Just wanted to note that 2L. plastic soft drink bottles make great free hot water bottles. So why not go wild? Put one at your feet, one or two on each side…
If you are will to spend a bit of electricity, the best buy is an electric mattress pad. Turn it on for half an hour before going to bed and then turn it off. Your bed will be wonderfully toasty and you’ll avoid the worries about electric fields you get from sleeping under a running electric blanket.

One small thing that helps is to leave the plug in when you have a bath or shower, and let the water get to room temperature before draining it. There’s no point warming the sewer!

(Zyada says she’s done that and had a cat leap into an unexpectedly full tub. Even though the water was deep enough to be over the cat’s head, it only got its toes wet. I always knew cats could levitate!)

Check out the [url=“http://store.babycenter.com/product/6101?stage=”]Sleep Sack. Love ours. Could even double up if you had to I should think.

Oh bloody hell try this: Sleep Sack.

Thanks for the suggestions. We used a sleepsack when he was a newborn but I couldn’t find the bigger sizes at the store, maybe I will order one. He is 34" tall already at 16 months. I don’t know if he will like wearing it though, he wants to crawl and walk around in his crib and it might just tick him off. So far we have had unusually warm weather so not a big deal yet.
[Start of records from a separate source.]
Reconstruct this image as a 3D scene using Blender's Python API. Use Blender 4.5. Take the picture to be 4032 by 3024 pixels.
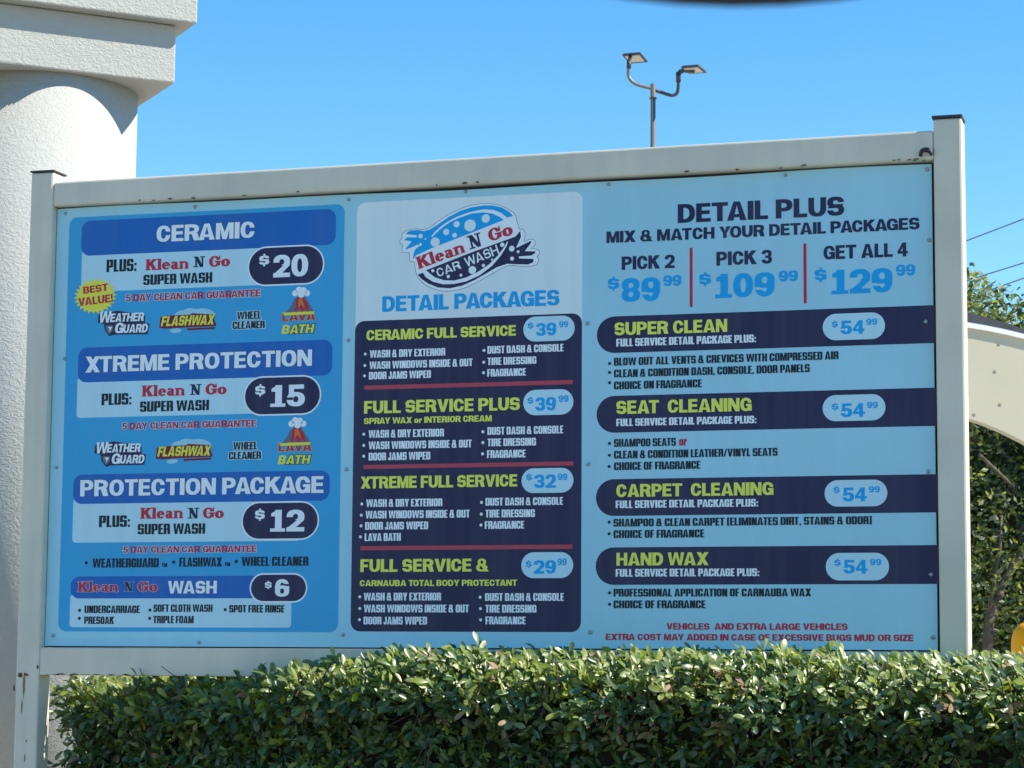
import bpy, bmesh, math, random
from mathutils import Vector, Matrix, Quaternion, noise
from mathutils.geometry import tessellate_polygon, delaunay_2d_cdt

# ------------------------------------------------------------------ camera, light, exposure
for o in list(bpy.data.objects): bpy.data.objects.remove(o)
SC = bpy.context.scene
COL = SC.collection
PI = math.pi
rnd = random.Random(7)

ZB = 1.25                                   # height of the sign panel's lower edge above the ground
CAM = Vector((3.16273, -6.06834, ZB - 0.0521))
YAW, PITCH, ROLL, FPX = -0.291778, 0.116694, 0.0074404, 9565.2
fwd = Vector((math.sin(YAW) * math.cos(PITCH), math.cos(YAW) * math.cos(PITCH), math.sin(PITCH)))
r0 = Vector((math.cos(YAW), -math.sin(YAW), 0)); u0 = r0.cross(fwd)
RIGHT = math.cos(ROLL) * r0 + math.sin(ROLL) * u0
UP = -math.sin(ROLL) * r0 + math.cos(ROLL) * u0
cd = bpy.data.cameras.new('camera'); cam = bpy.data.objects.new('camera', cd); COL.objects.link(cam)
M = Matrix((RIGHT, UP, -fwd)).transposed().to_4x4(); M.translation = CAM
cam.matrix_world = M
cd.sensor_width = 36; cd.lens = FPX / 4032 * 36
cd.clip_start = 0.05; cd.clip_end = 2000
cd.dof.use_dof = True; cd.dof.focus_distance = 6.6; cd.dof.aperture_fstop = 30
SC.camera = cam

SUN_AZ, SUN_EL = math.radians(6.5), math.radians(43.8)
SUN = Vector((math.cos(SUN_AZ) * math.cos(SUN_EL), math.sin(SUN_AZ) * math.cos(SUN_EL), math.sin(SUN_EL)))
sl = bpy.data.lights.new('sun', 'SUN'); so = bpy.data.objects.new('sun', sl); COL.objects.link(so)
sl.energy = 3.9; sl.angle = math.radians(0.53); sl.color = (1.0, 0.955, 0.87)
so.rotation_euler = SUN.to_track_quat('Z', 'Y').to_euler()
so.location = (8, 0, 9)
W = bpy.data.worlds.new('World'); SC.world = W; W.use_nodes = True
wn = W.node_tree; wn.nodes.clear()
sky = wn.nodes.new('ShaderNodeTexSky'); sky.sky_type = 'NISHITA'; sky.sun_disc = False
sky.sun_elevation = SUN_EL; sky.sun_rotation = PI / 2 - SUN_AZ
sky.air_density = 1.0; sky.dust_density = 0.0; sky.ozone_density = 3.0; sky.altitude = 200
hsv = wn.nodes.new('ShaderNodeHueSaturation'); hsv.inputs['Saturation'].default_value = 1.33; hsv.inputs['Hue'].default_value = 0.497; hsv.inputs['Value'].default_value = 0.93
bg = wn.nodes.new('ShaderNodeBackground'); bg.inputs['Strength'].default_value = 0.12
wo = wn.nodes.new('ShaderNodeOutputWorld')
wn.links.new(sky.outputs[0], hsv.inputs['Color']); wn.links.new(hsv.outputs[0], bg.inputs[0]); wn.links.new(bg.outputs[0], wo.inputs[0])
SC.view_settings.view_transform = 'Standard'; SC.view_settings.look = 'None'
SC.view_settings.gamma = 1.0; SC.view_settings.use_curve_mapping = False
SC.view_settings.exposure = 1.0
SC.render.engine = 'CYCLES'
SC.cycles.max_bounces = 8

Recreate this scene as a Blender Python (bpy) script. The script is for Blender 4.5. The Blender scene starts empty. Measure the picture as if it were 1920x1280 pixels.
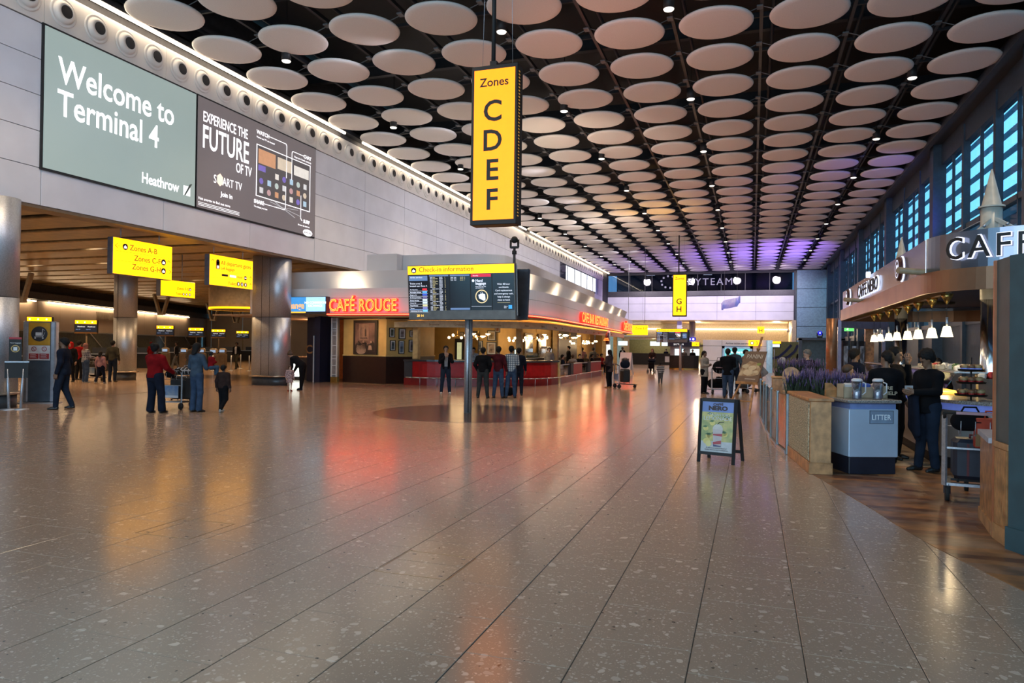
import bpy, math, random
import numpy as np
from mathutils import Vector, Matrix, Euler
random.seed(7); np.random.seed(7)
PI = math.pi
SC = bpy.context.scene
COL = SC.collection
# ---------------------------------------------------------------- camera
EYE = 1.7
FPX = 1342.4
YAW, PITCH, ROLL = -0.3235, 0.0074, 0.01258
_f = Vector((math.sin(YAW)*math.cos(PITCH), math.cos(YAW)*math.cos(PITCH), math.sin(PITCH)))
_r = Vector((math.cos(YAW), -math.sin(YAW), 0.0)); _u = _r.cross(_f)
_R = math.cos(ROLL)*_r + math.sin(ROLL)*_u; _U = -math.sin(ROLL)*_r + math.cos(ROLL)*_u
cam = bpy.data.cameras.new('camera'); camo = bpy.data.objects.new('camera', cam); COL.objects.link(camo)
cam.lens = 36*FPX/1920; cam.sensor_width = 36; cam.clip_end = 400
m3 = Matrix((_R, _U, -_f)).transposed()
camo.matrix_world = Matrix.Translation((0, 0, EYE)) @ m3.to_4x4()
SC.camera = camo
def ray(x, y): return _f + _R*((x-960)/FPX) - _U*((y-640)/FPX)
# measured points of the place, taken off the photograph with the surveyed camera
def FL(x, y, z=0.0):
    d = ray(x, y); t = (z-EYE)/d.z; return (d.x*t, d.y*t)
# ---------------------------------------------------------------- exposure, world, large lights
vs = SC.view_settings
vs.view_transform = 'Standard'; vs.look = 'None'; vs.gamma = 1; vs.use_curve_mapping = False; vs.exposure = 0.30
W = bpy.data.worlds.new('dusk_sky'); SC.world = W; W.use_nodes = True
bgn = W.node_tree.nodes['Background']; bgn.inputs[0].default_value = (0.17, 0.43, 0.60, 1); bgn.inputs[1].default_value = 3.2
def lamp(name, kind, loc, energy, col, aim=None, **k):
    l = bpy.data.lights.new(name, kind); l.energy = energy; l.color = col
    for a, b in k.items(): setattr(l, a, b)
    o = bpy.data.objects.new(name, l); COL.objects.link(o); o.location = loc
    if aim is not None:
        o.rotation_euler = (Vector(aim)-Vector(loc)).to_track_quat('-Z', 'Y').to_euler()
    return o
WARM = (1.0, 0.74, 0.48); AMBER = (1.0, 0.55, 0.18); COOL = (0.55, 0.72, 1.0)
# added soft fill behind the viewpoint, standing in for daylight from the open end
lamp('added_back_fill', 'AREA', (-5, -11.5, 6), 1800, (0.80, 0.85, 1.0), aim=(-5, 20, 4), shape='RECTANGLE', size=24, size_y=8)
# downlights of the hall (fixtures are built with the ceiling)
DOWN = [(x, 12.6+7.52*k) for k in range(10) for x in (-14.8, -7.2, -2.28, 5.14)]
for i, (x, y) in enumerate(DOWN):
    lamp('downlight_beam', 'SPOT', (x, y, 11.0), 650, WARM, spot_size=1.9, spot_blend=0.9, shadow_soft_size=0.2)
# added spots without fixtures, only to brighten the far wall panels
for x in (-14, -8, -2, 3): lamp('added_wall_fill', 'SPOT', (x, 85, 11.0), 2000, (.95, .82, .92), aim=(x, 93, 6.0), spot_size=1.7, spot_blend=.9, shadow_soft_size=.5)
lamp('added_cabin_fill', 'SPOT', (-1, 49, 11.0), 1500, (.95, .86, .9), aim=(-1, 56, 1.5), spot_size=.8, spot_blend=.9, shadow_soft_size=.12)  # added spot to brighten the ticket cabin front
# added ceiling-height spots that lift the left wall and the pavilion bands
for k in range(9): lamp('added_wall_fill', 'SPOT', (-9.8, 12+8.5*k, 11.0), 620 if k < 3 else 1200, (.90, .88, 1.0), aim=(-18, 12+8.5*k, 6.6), spot_size=1.7, spot_blend=1.0, shadow_soft_size=.12)
for k in range(5): lamp('added_wall_fill', 'SPOT', (-2.28, 26+8*k, 11.0), 900, (.80, .87, 1.0), aim=(-8.6, 28+8*k, 3.8), spot_size=.8, spot_blend=1.0, shadow_soft_size=.12)
# uplighters washing the ceiling discs
for (x, y, z, e, c, ax, ay) in ((-5.75, 16.8, 4.7, 500, (1, .35, .22), -3, 24), (-9, 27, 5.7, 900, (1, .80, .62), -8, 34),
                          (-9, 48, 5.7, 1500, (1, .85, .7), -12, 58), (6.6, 66, 3.6, 6500, (.30, .16, 1), 0, 74), (6.9, 70, 3.6, 7500, (.28, .18, 1), -4, 84),
                          (-7, 52, 5.7, 700, (1, .55, .12), -7, 50), (7.6, 36, 7.0, 500, (.2, .16, 1), 4, 46)):
    lamp('uplight_beam', 'SPOT', (x, y, z), e, c, aim=(ax, ay, 11.4), spot_size=1.5, spot_blend=1.0, shadow_soft_size=0.15)
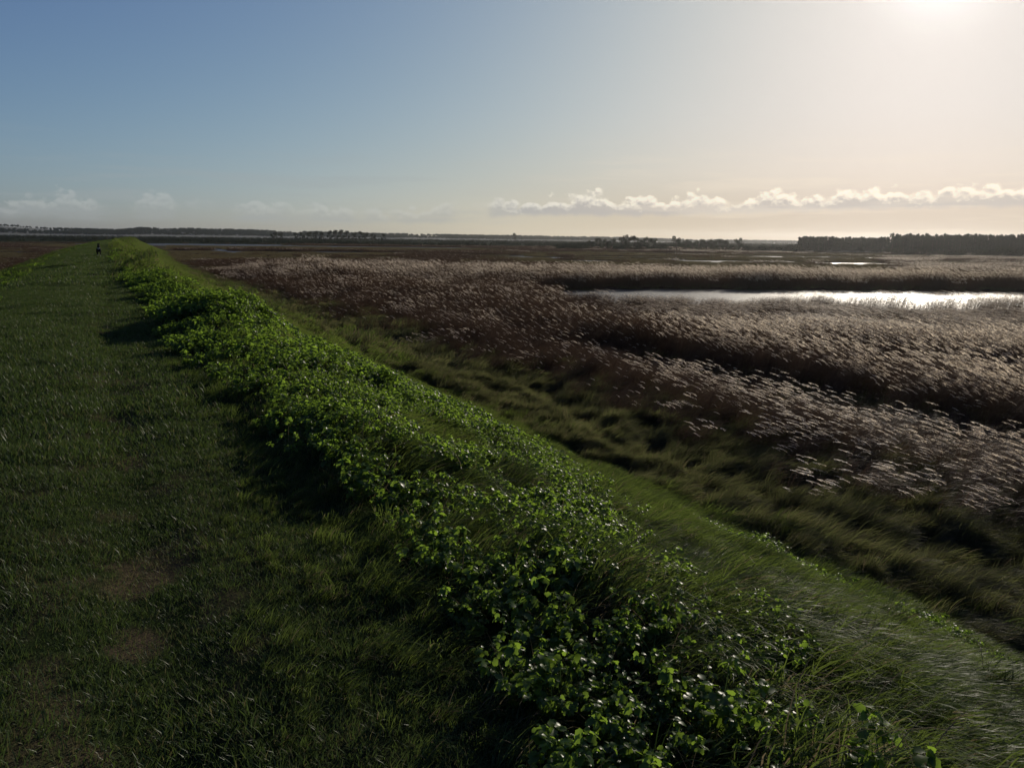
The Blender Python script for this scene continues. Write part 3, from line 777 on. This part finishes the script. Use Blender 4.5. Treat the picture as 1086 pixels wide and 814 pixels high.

I didn’t know it was common to not insulate outer walls either, but when I expressed suprise when I found out (we gutted a bathroom down to studs and I saw there was no insulation on the exterior wall) my husband and others I mentioned it to didn’t seem surprised. The house was built in 1955 and the attic space is adequately insulated. The windows were top of the line when the house was built and the quality of the house does not suggest that they were just being cheap by skipping it so I guess it was common to not insulate. Actually the expense of insulation would probably not be the problem, it is putting holes in the walls between every stud to blow in insulation that would be a big mess and pain in the ass, but I say we have to do it sooner or later. Usually I think people go in from the exterior when they do it, but we have a brick house and I don’t know if we could do it that way.

I know we could get a little tax credit for improving but I will look into other home loan options, thanks.